Hundreds of people wearing yellow T-shirts rallied on Saturday in Zambia’s capital Lusaka – to kick start a campaign against corruption in President Edgar Lungu’s government.

The protesters – led by prominent anti-graft activists Laura Miti and musician Pilato (also known as Chama Fumba) – picketed outside the parliament, singing anti-government songs and waving yellow cards.

“This is just the beginning of our yellow card campaigns,” Miti, who is the leader of a non-profit organisation Alliance for Community Action, told the jubilant crowd.

“We will not accept the country to be destroyed while we watch. 

“We can’t have few people that are getting rich and the majority are poor. This country is rich but the problem is how it is governed,”  she said.

She claimed that some ministers owned more than 40 houses each while most Zambians live in squalor. 

Demonstrators carried placards denouncing poor standards of education and plans to reintroduce deputy ministerial posts through a constitutional amendment.

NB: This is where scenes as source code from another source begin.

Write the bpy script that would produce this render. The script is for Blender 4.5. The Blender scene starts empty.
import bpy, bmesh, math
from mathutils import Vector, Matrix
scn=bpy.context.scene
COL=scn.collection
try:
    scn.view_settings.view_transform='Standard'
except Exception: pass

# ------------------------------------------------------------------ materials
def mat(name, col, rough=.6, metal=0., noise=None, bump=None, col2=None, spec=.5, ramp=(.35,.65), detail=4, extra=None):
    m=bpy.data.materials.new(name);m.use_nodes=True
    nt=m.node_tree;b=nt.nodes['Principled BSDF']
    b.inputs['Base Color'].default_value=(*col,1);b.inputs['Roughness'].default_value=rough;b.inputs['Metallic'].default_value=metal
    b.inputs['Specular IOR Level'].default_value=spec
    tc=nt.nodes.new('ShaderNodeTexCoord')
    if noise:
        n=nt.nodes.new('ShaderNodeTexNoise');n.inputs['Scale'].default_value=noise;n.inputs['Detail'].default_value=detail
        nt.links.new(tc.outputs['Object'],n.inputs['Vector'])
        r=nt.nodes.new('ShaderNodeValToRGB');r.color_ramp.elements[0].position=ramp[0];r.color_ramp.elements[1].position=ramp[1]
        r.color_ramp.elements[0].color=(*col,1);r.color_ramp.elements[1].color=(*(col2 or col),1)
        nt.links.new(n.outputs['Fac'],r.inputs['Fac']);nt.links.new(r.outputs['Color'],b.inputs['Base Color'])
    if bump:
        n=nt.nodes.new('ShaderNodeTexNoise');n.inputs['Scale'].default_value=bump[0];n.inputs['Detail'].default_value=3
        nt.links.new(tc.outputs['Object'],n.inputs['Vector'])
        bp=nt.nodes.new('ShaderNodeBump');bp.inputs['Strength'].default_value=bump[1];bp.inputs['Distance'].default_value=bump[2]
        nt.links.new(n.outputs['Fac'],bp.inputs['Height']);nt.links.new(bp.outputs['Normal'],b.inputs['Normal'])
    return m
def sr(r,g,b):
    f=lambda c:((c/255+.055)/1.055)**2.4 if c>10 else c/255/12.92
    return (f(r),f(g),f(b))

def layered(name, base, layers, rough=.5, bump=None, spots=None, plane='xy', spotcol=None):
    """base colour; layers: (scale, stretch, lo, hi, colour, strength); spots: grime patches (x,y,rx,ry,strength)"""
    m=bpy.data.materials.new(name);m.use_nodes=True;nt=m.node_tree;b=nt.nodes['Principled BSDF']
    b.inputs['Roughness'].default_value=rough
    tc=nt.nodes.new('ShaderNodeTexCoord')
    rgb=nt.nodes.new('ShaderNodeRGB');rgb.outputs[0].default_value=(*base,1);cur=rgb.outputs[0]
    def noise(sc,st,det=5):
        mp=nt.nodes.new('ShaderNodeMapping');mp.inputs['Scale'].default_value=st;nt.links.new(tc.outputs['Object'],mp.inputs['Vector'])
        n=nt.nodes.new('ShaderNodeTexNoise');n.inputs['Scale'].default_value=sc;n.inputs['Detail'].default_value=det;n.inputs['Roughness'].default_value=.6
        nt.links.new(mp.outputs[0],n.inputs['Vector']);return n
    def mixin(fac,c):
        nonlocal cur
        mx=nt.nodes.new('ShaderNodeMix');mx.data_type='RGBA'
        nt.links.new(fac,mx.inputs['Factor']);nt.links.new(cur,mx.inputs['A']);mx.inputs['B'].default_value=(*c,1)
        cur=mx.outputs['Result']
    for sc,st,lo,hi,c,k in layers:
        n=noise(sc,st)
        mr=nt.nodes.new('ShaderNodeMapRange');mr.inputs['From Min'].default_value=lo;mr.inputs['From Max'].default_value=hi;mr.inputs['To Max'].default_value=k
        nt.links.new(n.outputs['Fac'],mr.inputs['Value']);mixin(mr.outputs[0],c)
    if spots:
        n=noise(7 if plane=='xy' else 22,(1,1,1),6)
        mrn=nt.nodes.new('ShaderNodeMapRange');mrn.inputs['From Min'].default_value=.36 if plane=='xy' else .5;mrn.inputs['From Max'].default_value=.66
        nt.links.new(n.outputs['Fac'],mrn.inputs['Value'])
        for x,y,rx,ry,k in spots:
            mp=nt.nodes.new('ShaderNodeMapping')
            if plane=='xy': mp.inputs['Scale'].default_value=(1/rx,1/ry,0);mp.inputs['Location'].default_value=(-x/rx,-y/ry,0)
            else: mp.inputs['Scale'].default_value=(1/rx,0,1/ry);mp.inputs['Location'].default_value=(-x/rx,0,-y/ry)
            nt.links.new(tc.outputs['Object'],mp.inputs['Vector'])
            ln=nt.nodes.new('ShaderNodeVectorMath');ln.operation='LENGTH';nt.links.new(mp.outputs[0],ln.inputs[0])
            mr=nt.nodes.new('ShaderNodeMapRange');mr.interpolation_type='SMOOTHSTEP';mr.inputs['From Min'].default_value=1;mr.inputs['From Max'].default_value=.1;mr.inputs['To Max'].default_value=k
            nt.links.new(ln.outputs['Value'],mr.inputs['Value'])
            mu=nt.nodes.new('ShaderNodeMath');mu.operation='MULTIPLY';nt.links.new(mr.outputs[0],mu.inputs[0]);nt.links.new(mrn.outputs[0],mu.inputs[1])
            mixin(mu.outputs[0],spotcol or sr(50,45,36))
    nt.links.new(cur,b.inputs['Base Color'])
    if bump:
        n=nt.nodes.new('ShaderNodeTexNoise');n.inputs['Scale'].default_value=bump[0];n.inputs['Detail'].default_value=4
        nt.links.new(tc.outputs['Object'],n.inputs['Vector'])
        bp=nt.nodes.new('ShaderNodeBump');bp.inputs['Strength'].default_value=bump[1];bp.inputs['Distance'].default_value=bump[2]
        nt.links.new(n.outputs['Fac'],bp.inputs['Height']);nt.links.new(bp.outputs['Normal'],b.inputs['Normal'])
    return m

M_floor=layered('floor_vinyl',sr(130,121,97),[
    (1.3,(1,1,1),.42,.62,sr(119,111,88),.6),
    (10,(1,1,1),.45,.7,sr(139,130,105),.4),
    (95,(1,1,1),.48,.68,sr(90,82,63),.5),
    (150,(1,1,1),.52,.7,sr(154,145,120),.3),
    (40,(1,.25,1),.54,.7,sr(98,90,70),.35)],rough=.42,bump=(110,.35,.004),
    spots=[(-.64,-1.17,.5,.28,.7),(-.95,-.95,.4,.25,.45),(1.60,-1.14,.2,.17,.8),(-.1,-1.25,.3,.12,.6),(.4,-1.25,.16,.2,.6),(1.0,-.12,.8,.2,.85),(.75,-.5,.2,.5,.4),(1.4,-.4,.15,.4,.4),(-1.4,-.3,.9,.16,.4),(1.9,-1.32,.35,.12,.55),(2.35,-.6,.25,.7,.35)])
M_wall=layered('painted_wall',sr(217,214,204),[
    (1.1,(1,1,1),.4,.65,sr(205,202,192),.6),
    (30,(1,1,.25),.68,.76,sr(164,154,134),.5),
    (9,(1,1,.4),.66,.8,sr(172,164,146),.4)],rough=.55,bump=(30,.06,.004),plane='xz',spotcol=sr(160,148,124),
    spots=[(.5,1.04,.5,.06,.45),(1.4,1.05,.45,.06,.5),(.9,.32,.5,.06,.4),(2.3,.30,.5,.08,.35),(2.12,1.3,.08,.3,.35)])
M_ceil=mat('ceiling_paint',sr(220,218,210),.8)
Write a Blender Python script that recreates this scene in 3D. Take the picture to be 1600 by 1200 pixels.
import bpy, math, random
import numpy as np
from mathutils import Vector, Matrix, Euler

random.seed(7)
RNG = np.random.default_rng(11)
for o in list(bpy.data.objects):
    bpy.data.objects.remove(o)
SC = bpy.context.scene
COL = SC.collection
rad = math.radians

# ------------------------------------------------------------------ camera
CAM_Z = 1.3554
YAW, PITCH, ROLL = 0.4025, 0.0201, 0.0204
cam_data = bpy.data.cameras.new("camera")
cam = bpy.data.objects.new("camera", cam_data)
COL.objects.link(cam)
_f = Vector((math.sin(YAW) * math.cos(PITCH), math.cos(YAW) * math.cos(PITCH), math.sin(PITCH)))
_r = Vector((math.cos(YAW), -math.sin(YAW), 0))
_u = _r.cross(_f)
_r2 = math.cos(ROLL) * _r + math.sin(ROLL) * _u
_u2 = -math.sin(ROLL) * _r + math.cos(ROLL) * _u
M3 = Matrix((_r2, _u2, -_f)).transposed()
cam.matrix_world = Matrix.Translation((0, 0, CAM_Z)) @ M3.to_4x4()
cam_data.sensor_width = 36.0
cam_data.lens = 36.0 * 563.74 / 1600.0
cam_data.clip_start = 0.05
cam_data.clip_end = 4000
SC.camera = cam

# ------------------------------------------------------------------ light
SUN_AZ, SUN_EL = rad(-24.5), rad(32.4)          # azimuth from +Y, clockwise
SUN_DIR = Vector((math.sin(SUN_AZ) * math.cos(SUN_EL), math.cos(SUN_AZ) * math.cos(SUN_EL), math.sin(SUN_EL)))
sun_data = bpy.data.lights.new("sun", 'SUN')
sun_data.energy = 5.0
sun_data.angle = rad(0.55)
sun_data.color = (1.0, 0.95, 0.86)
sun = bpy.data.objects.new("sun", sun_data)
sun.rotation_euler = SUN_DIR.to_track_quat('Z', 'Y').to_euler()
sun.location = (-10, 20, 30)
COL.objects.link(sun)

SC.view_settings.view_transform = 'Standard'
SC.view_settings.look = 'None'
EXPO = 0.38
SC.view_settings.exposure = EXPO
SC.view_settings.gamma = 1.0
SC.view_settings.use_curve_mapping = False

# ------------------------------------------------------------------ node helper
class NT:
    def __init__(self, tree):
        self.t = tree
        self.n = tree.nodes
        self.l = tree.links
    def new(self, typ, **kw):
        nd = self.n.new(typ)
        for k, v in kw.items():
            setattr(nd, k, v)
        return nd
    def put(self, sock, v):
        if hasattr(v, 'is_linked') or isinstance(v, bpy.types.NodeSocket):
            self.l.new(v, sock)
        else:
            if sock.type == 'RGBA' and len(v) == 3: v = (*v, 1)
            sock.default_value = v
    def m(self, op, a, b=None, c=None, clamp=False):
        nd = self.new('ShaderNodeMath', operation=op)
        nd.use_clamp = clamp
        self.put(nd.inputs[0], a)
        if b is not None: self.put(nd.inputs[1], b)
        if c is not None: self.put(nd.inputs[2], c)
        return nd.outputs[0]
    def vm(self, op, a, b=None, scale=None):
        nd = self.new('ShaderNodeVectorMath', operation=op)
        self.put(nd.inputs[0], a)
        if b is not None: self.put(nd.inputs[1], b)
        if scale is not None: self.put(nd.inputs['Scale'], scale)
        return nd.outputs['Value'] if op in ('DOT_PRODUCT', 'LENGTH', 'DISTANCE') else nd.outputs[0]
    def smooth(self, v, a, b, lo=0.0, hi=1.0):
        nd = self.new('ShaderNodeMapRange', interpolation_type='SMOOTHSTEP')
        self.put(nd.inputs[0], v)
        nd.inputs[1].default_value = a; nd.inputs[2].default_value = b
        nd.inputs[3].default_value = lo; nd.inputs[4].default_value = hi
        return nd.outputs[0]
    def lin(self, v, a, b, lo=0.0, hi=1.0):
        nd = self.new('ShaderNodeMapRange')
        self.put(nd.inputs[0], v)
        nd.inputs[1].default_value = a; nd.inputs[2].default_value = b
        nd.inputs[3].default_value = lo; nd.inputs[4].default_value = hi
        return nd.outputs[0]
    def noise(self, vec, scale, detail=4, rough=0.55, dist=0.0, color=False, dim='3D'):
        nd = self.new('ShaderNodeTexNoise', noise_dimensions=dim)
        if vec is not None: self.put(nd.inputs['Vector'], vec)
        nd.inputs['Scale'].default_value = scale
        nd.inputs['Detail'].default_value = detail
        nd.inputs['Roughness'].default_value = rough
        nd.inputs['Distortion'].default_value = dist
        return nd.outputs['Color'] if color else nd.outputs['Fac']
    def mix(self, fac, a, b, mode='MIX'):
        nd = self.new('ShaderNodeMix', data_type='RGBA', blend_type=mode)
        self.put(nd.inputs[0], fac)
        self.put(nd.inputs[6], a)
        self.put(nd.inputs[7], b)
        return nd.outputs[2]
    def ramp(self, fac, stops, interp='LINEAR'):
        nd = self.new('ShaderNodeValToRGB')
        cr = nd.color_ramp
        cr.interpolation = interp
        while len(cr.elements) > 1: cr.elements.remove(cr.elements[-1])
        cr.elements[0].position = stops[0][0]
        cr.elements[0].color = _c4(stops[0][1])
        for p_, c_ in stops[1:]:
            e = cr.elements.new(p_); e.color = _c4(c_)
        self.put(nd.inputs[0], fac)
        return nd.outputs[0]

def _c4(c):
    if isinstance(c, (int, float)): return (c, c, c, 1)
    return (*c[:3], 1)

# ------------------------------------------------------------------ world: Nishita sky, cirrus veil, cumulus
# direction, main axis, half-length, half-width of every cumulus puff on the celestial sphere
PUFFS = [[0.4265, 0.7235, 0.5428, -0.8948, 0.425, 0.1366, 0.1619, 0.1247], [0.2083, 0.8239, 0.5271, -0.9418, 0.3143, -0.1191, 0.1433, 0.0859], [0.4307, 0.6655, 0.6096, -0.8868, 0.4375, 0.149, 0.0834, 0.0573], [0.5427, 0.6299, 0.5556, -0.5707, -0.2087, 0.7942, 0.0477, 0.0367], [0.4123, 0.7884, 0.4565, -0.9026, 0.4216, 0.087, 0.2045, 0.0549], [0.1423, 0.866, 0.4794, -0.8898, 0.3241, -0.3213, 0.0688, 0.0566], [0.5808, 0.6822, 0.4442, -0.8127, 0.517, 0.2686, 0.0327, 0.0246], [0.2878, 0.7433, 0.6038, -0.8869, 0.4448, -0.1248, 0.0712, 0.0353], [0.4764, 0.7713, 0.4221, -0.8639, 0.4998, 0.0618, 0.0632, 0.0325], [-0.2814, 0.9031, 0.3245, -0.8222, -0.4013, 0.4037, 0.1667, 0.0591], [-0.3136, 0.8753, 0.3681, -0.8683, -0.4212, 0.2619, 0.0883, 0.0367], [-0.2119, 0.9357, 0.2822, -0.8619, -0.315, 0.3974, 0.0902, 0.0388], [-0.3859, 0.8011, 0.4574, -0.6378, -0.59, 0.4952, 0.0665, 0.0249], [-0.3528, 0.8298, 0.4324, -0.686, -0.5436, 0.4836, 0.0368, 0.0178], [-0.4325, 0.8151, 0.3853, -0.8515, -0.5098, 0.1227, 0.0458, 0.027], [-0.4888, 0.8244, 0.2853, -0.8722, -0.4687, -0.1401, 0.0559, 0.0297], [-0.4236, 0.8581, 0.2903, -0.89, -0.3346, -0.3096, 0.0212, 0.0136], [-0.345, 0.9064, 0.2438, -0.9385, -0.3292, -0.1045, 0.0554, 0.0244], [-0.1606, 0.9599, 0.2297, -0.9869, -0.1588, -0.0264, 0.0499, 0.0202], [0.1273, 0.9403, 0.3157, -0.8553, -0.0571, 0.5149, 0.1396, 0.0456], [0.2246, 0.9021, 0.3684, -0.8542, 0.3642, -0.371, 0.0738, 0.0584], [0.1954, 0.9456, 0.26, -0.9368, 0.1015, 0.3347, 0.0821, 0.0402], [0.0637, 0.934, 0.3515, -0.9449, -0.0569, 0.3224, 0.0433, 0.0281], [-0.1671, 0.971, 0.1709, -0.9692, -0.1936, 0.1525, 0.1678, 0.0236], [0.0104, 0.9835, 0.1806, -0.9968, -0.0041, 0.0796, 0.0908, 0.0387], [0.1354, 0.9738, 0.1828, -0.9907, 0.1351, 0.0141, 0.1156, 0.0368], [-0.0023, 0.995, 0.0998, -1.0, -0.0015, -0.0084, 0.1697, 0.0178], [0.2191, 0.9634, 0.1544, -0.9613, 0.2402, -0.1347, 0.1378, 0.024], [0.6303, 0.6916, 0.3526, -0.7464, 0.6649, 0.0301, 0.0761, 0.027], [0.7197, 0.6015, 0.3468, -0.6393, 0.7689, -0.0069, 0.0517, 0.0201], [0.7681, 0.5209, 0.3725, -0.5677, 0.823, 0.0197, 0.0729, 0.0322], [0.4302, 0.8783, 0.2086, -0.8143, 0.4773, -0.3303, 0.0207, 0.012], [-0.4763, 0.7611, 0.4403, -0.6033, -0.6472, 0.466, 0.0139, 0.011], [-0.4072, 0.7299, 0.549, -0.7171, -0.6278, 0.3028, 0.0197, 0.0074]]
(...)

“We are saying to (president) Lungu we are tired,” said Miti.

Both Miti and Pilato were arrested last year for picketing outside parliament over the procurement of 42 fire engines at a cost of $1 million each, seen as emblematic of the corruption fostered by Lungu.

During the protest on Saturday, Pilato warned: “if we refuse to defend Zambia today, there won’t be Zambia tomorrow”.

Lungu became president in 2015 after the death of President Michael Sata and was re-elected in 2016, but his administration has been dogged by accusations of graft.

In January 2018, foreign affairs minister Harry Kalaba resigned in protest, citing “swelling” corruption in government ranks “perpetrated by those who are expected to be the solution.”

The former minister for social services, Emerine Kabanshi, is due in court next month for corruption charges over allegations that led Britain to suspend aid to Zambia last year.